Zanim on buty zalozy z monument speedem to raczej powinien popracować nad survivability skoro tak szybko pada, a więc w zależności czym gra inwestycja w evasion/ energy shield albo życie + obowiązkowo resy.
Ja mam 72 poziom, jestem na endgame i na butach mam chyba 10% movementu tylko.
A takich z 30% movement speedem to na oczy nie widziałem.
Edit. Chociaż widzę że tanie są takie buciki na trade, za regala można wyrwać i to z dobrymi resami.
Najbardziej podoba mi się jak wszyscy piszą we wszystkich tych grach :miażdży diablo i nie napisze już którą bo tak jest od lat czy to dwójkę trójkę czy czwórkę??,, gra miażdży diablo ,,,,gra miażdży World of Warcraft,, tymczasem lata mijają i czas weryfikuje wszystkie gry ktore miały zmiażdżyć diablo 3 potem 3 poszły zapomnienie a Doiablo trzyma się dobrze Tak samo jest w World of Warcraft?? Kupiłem
wczesny dostęp do P0e2 :jest lepsza od pierwszej części, powiem jest ładna ale dla mnie zawsze jest
trochę drewniana.

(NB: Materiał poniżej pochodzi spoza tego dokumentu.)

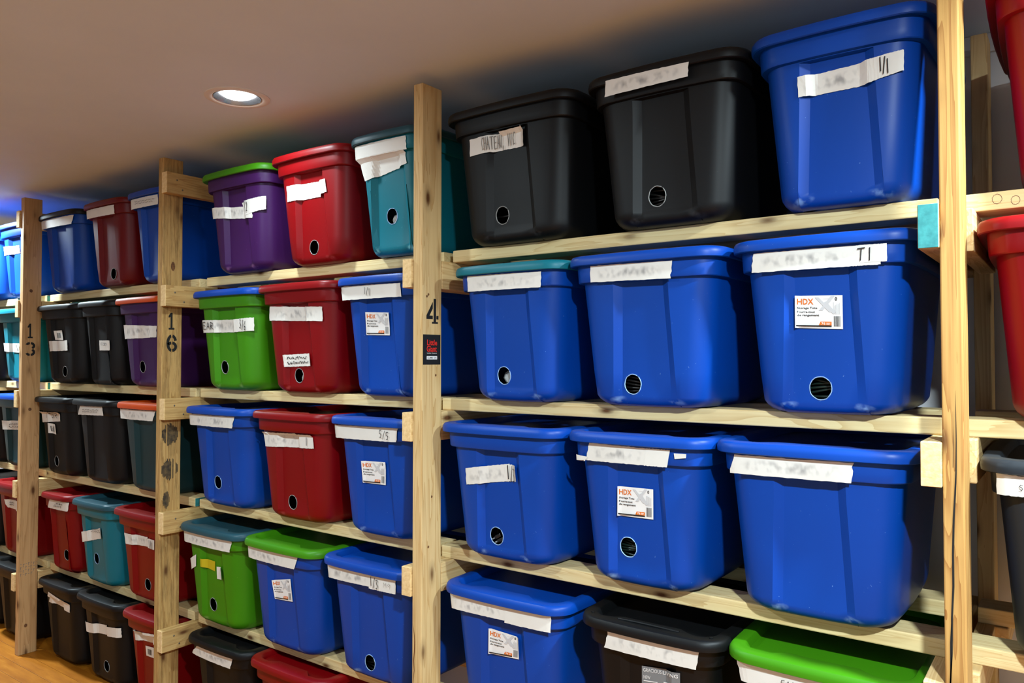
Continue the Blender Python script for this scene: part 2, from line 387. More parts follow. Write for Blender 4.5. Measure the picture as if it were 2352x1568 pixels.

Nie wiem jak inaczej opisać to uczucie po kilku dniach grania. Tak czy siak cieszę się że wychodzą takie gry i na pewno sobie w nią pogram.Nnatomiast o przyszłość diablo 4 w ogóle się nie martwię. Pozdrawiam ??
Via Tenor
Szczegoly patcha 0.2:
Nowa klasa z dwoma specjalizacjami i ~25 skillami i unikalnymi mechanikami oraz nowym typem broni (wlocznie, uniki, samookaleczenie, absorpcja affixow bossow - Amazonka ma wbudowanego HEADHUNTERA fuk yea!, zwierzecy towarzysz - DOWOLNY wybrany 'beast" potwor z gry).*
Trzy nowe specjalizacje dla klas istniejacych.
100 nowych unikatow.
100 nowych supportow.
Kilkanascie nowych baz armorkow (white items).
Kilkanascie nowych baz broni (white items - spears and bucklers).
5 nowych tilesetow map.
Nowa mechanika gameplayowa - wispy (ulepszone duchy z jedynki?)
Nowa mechanika gameplayowa - Rogue Exiles (12 nowych bossow z przypuszczalnie masywnymi wariacjami, bo moga ubierac i uzywac itemkow)
Co najmniej jedna unikatowa nowa mapa (a chyba to nawet dwie).
4 nowe unikatowe encountery (skrzynie).
2 nowe unikatowe encountery (esencje).
Zmiany i dodatki do 'endgame'.
Zmiany i dodatki do craftingu i itemizacji.
RHOA MOUNT - JERRY.
Ja: Sigh... to ile to bedzie 60$?
GGG: Nie to darmowa aktualizacja, gra skonczona w 60%. Bedzie jeszcze takich pewnie pare.
Ja: Please bear my children.
;)
*Tutaj dodam moj komentarz ze jestem mega szczesliwy jak oni iteruja znane i ulubiane motywy i mechaniki z Diablo 2 LoD. Ja przedstawiali kolejne mozliwosci i skille nowej klasy to az sie moja micha Diablo2faga cieszyla. ;P
WELCOME HOME MY BELOVED. WE'RE EATIN' GOOD TODAY.